Ottawa

Unique landscaping program helps grads cultivate new careers

Ready, Set, Grow! is a provincially funded training program that teaches important life skills to adult students while preparing them for a career in landscaping — an industry facing a serious labour shortage.

Ready, Set, Grow! grooms graduates for work in landscaping, an industry facing a serious labour shortage

Wendy Harper, 64, is retraining for a job in the landscaping industry. (Michel Aspirot/CBC)

Seven years ago a repetitive strain injury to her wrists and shoulders forced Wendy Harper to give up hairstyling, a career she loved.

With a learning disability and poor reading and writing skills, the prospect of starting over in a new job was daunting.

She persisted, last summer, at the age of 63, she finally received her high school diploma. The Ottawa literacy agency that helped Harper graduate suggested she enrol in something called Ready, Set, Grow!

The free, Ontario government-sponsored training program matches adult students facing challenges with local landscaping companies facing a desperate shortage of workers. 

Some trainees are older and have been out of the workforce for years, while others dropped out of high school more recently.  

A professional landscaper teaches them technical skills such as proper pruning techniques and plant selection. The intensive two-month course ends with a two-week job placement with a local landscaping business.
Wendy Harper might be in her 60s, but she doesn't act it. Harper is getting a fresh start with a two-week placement with an Ottawa landscaping company. 0:31

12 to graduate

Twelve students will graduate from the program at the end of May, including Harper.

"I just figured if I could [graduate] then I could do anything," she said "The most important thing was that I was going to be working outside and doing what I love."

Harper, who immigrated from Trinidad and Tobago in 1974, recalls growing vegetables with her grandfather, and today maintains a large garden at her Ottawa home. 

She knows that embarking on a new career at a time when many are retiring won't be easy.

"There are days that I am young in my mind but my body isn't all there," she said. "My husband thinks I'm crazy, but I want to give it 110 per cent."
Lindsey Ross, co-owner of Living Green Landscaping, says industry is facing a serious labour shortage, and Ready, Set, Grow! is filling the need for workers while also giving adults a chance at a new career. (Michel Aspirot/CBC )

Important life skills

In addition to teaching gardening techniques, Ready, Set, Grow! also imparts important life skills.

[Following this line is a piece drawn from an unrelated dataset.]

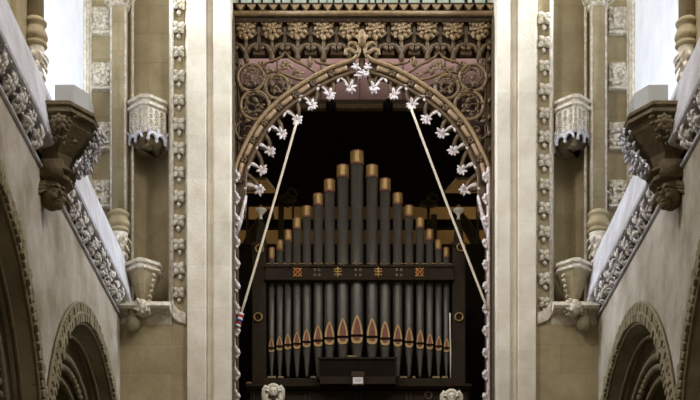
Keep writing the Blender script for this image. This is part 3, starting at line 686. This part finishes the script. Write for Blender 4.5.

"It's a huge confidence builder for the students. It really makes them feel valued and feel they can go out after the program and participate in the workforce," said Georgina Smith, a literacy and basic skills instructor at St. Nicholas Adult High School, and co-ordinator of Ready, Set, Grow!

Smith teaches the importance of punctuality, clear communication and how to accept constructive criticism.

The graduates are filling a need in the industry. According to estimates, Ontario's landscaping companies are short more than 25,000 workers across the province.

Living Green Landscaping co-owner Lindsey Ross jumped at the chance to take Harper on for her two-week job placement, and said there could be a job opening if she can cope physically with the tasks at hand.  

"For someone who hasn't done it before there is a learning curve for your body to get used to," Ross said. "But she has a fantastic attitude and she learns really quickly and she's done really well."
Wendy Harper cleans up a garden as part of her two-week job placement with an Ottawa landscaping company. (Michel Aspirot/CBC )

'We've changed people's lives'

Ready, Set, Grow! was developed by the Rideau-Ottawa Valley Learning Network, an umbrella organization for adult literacy groups in eastern Ontario. 

It began when Landscape Ontario, the provincial trade association, approached the network to help develop a curriculum that would groom graduates for the industry — not the way government-sponsored programs are typically born. (The $149,000 it takes to run the program comes from the Ontario Centre for Workforce Innovation.)

"We've changed people's lives and we've given them really strong skills," said Lisa Ambaye, the learning network's director. "We've opened doors that were otherwise closed."

Organizers will follow the students' progress over the next year and offer more training, whether they land a landscaping job or not.